Auch der Eisenbahn-Tunnel am Gotthard ist wegen der Entgleisung eines Güterzugs gesperrt.
© Foto: Urs Flueeler/dpa
Auch der 57 Kilometer lange Gotthard-Basistunnel von Erstfeld nach Bodio ist nach der Entgleisung eines Güterzugs am 10. August für den Personenverkehr zurzeit gesperrt. Dort sollen die Reparaturen nach Angaben der Schweizer Bahnen (SBB) mehrere Monate dauern. Gut vier Wochen nach dem Unglück befanden sich im September immer noch beschädigte Waggons im Tunnel. Personenzüge werden nun umgeleitet und fahren über mehrere Kehrtunnels bis auf gut 1000 Meter Höhe, ehe sie 15 Kilometer durch den alten Gotthard-Eisenbahntunnel ins Tessin fahren. Das verlängert auch diese Fahrt um etwa eine Stunde.
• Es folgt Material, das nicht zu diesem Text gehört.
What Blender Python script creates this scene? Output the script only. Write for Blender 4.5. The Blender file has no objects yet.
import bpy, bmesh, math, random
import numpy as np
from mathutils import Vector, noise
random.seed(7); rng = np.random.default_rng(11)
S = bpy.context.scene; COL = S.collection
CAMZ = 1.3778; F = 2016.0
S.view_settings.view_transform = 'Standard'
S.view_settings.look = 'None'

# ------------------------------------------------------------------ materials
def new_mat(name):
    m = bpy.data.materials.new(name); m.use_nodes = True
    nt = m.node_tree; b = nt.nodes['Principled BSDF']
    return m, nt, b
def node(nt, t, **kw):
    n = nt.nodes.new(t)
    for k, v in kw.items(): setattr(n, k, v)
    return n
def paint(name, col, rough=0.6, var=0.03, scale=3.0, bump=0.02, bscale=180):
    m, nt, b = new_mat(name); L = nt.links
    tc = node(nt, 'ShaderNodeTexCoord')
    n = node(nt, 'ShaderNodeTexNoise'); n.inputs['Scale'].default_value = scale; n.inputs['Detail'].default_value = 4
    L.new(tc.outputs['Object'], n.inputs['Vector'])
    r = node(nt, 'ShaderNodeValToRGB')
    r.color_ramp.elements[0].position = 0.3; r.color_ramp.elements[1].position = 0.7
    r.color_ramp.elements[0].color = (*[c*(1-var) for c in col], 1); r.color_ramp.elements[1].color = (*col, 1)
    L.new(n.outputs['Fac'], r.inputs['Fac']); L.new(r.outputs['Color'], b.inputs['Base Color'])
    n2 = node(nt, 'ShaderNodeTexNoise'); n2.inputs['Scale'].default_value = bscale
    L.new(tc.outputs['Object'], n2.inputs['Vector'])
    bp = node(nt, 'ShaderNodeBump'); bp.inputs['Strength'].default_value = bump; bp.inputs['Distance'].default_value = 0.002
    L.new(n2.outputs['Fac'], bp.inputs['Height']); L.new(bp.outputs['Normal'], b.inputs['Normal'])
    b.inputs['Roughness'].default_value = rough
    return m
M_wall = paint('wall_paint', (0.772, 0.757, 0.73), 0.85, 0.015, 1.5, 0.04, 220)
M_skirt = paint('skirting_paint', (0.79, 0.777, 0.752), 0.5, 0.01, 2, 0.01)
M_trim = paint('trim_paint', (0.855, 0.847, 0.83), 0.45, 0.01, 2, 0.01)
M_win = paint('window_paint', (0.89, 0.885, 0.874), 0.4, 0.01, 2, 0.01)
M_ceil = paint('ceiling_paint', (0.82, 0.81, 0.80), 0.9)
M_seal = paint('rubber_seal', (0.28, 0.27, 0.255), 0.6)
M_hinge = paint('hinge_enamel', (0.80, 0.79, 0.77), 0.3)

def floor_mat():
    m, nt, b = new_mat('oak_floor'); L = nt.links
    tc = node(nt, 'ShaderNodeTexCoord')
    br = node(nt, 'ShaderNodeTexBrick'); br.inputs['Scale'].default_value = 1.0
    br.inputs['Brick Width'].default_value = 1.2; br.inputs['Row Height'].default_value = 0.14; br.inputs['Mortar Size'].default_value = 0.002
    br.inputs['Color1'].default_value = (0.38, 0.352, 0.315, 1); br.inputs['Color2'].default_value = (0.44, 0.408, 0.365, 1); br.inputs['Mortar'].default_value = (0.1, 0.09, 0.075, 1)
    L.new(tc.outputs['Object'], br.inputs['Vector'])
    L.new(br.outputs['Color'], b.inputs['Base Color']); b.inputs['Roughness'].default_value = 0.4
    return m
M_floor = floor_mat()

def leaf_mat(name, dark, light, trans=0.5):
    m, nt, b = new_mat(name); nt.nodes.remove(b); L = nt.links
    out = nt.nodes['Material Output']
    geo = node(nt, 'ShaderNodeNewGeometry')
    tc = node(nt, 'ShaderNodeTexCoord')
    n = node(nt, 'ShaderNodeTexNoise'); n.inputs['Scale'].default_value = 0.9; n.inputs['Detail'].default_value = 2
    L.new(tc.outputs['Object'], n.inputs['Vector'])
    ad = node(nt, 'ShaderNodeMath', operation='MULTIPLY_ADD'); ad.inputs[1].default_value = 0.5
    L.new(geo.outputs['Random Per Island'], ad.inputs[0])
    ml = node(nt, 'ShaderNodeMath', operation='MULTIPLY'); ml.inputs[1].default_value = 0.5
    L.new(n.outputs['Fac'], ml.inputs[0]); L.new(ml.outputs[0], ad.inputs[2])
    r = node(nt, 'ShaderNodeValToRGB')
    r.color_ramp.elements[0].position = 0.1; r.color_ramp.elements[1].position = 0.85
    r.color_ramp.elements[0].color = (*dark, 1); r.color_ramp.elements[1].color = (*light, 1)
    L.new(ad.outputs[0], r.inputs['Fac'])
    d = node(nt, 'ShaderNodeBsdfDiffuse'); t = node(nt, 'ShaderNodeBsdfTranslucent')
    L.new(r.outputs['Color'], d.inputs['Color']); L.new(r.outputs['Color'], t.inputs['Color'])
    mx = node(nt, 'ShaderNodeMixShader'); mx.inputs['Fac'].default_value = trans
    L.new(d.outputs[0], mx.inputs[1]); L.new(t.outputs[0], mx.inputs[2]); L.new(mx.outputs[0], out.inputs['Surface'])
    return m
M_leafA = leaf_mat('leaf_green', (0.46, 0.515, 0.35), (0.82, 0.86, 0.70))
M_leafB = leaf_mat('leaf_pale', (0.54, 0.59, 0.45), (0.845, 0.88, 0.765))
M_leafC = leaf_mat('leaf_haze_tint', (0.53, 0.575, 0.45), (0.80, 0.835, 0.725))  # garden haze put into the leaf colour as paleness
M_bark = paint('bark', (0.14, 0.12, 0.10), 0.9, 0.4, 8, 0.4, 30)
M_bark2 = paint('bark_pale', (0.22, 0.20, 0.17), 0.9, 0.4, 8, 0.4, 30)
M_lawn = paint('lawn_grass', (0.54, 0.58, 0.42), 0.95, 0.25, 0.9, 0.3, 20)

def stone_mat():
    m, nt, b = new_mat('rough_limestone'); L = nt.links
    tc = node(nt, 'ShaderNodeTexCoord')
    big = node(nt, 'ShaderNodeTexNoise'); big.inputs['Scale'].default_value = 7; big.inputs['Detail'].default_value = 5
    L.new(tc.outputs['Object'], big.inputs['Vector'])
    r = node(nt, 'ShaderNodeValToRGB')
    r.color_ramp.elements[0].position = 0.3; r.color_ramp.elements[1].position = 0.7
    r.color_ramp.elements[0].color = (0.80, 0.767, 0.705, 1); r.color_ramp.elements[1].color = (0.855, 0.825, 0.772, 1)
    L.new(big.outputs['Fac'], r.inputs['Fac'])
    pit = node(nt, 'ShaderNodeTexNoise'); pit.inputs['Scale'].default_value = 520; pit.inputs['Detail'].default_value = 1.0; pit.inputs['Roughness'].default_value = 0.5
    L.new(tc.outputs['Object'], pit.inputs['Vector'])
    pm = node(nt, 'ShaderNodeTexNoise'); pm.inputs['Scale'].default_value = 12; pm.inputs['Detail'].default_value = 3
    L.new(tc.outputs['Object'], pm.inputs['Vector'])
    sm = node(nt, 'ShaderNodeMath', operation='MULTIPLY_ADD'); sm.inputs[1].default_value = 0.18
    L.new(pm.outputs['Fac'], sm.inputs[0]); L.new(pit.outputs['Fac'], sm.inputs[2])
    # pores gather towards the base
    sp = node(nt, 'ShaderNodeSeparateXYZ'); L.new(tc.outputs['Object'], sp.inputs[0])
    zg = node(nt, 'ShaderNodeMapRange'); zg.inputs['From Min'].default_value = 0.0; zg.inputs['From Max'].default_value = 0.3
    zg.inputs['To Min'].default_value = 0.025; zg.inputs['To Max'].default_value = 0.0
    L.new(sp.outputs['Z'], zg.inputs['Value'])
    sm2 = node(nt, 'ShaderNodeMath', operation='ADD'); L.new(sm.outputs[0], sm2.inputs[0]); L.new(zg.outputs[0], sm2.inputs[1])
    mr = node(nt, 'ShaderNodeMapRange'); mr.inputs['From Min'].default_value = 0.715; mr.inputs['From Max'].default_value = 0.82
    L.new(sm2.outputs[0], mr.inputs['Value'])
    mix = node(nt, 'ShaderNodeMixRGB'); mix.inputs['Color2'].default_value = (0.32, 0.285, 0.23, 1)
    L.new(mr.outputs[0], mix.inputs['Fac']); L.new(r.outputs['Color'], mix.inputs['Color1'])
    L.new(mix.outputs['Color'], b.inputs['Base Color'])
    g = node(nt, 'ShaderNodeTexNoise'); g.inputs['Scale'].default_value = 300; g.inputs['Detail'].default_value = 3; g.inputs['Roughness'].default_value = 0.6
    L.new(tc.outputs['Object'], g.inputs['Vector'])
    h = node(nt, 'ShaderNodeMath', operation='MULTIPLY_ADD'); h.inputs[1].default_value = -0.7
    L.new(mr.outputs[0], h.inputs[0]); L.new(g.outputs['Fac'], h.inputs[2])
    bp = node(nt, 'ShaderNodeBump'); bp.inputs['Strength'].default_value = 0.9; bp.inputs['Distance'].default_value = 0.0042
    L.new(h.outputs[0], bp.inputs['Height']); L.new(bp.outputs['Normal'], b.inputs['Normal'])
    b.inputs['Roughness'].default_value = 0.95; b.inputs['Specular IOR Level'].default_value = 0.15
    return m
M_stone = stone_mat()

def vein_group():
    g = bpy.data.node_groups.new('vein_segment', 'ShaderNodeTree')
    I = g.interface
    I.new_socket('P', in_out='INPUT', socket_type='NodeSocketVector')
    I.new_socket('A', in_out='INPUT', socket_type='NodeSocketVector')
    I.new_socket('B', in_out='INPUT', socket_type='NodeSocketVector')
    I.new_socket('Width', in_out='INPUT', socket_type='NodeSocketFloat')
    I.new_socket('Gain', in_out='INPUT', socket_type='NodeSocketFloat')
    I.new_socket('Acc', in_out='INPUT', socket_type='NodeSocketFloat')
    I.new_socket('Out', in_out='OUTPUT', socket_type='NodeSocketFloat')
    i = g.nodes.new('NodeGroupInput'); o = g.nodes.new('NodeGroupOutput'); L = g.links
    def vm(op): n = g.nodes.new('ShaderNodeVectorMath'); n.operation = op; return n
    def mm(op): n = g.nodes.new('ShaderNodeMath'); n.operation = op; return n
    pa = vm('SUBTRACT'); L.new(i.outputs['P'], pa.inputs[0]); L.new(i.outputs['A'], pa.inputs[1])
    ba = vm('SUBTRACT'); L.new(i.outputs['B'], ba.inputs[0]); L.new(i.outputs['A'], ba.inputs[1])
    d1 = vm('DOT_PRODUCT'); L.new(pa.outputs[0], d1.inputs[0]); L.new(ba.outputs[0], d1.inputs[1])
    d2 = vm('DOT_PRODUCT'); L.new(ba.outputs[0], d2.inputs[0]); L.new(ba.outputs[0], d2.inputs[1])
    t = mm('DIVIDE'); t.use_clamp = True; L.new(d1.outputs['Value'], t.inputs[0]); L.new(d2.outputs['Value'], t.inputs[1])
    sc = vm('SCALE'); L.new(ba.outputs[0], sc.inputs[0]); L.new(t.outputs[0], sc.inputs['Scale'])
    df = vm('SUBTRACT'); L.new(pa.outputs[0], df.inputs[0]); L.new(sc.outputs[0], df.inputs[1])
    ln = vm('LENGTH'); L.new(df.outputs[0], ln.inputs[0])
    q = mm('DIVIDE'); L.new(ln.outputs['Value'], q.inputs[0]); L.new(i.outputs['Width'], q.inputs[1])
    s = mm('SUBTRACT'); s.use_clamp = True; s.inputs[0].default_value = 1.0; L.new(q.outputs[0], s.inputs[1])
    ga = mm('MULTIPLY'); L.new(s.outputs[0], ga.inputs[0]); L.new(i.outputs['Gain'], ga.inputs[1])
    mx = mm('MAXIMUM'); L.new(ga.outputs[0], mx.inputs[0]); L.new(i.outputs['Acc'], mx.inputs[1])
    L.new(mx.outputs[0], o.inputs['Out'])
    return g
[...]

Zweite Gotthard-Röhre wohl erst 2029 fertig

Der 1980 eröffnete Gotthardtunnel führt mit je einer Spur in Nord- und in Südrichtung unter dem Gotthard-Massiv durch. Ein- und Ausfahrt liegen auf gut 1000 Metern über Meer. Täglich sind dort in beiden Richtungen zusammen rund 17 000 Fahrzeuge unterwegs. Der Tunnel ist eine der wichtigsten Verkehrsverbindungen durch die Schweizer Alpen, auch auf dem Weg von Deutschland nach Italien. Er verbindet die Zentralschweiz mit dem an Italien grenzenden Kanton Tessin.
Seit langem ist eine Sanierung vorgesehen. Deshalb wird zurzeit an einer zweiten Röhre gebaut. Sie soll aber erst 2029 fertig sein. Der Verkehr soll dann durch die zweite Röhre fließen, bis die erste modernisiert ist. Ab 2032 sollen beide Röhren zur Verfügung stehen. Pro Richtung soll es aber weiter jeweils nur eine Fahrspur geben. Eine Kapazitätserhöhung ist nicht vorgesehen.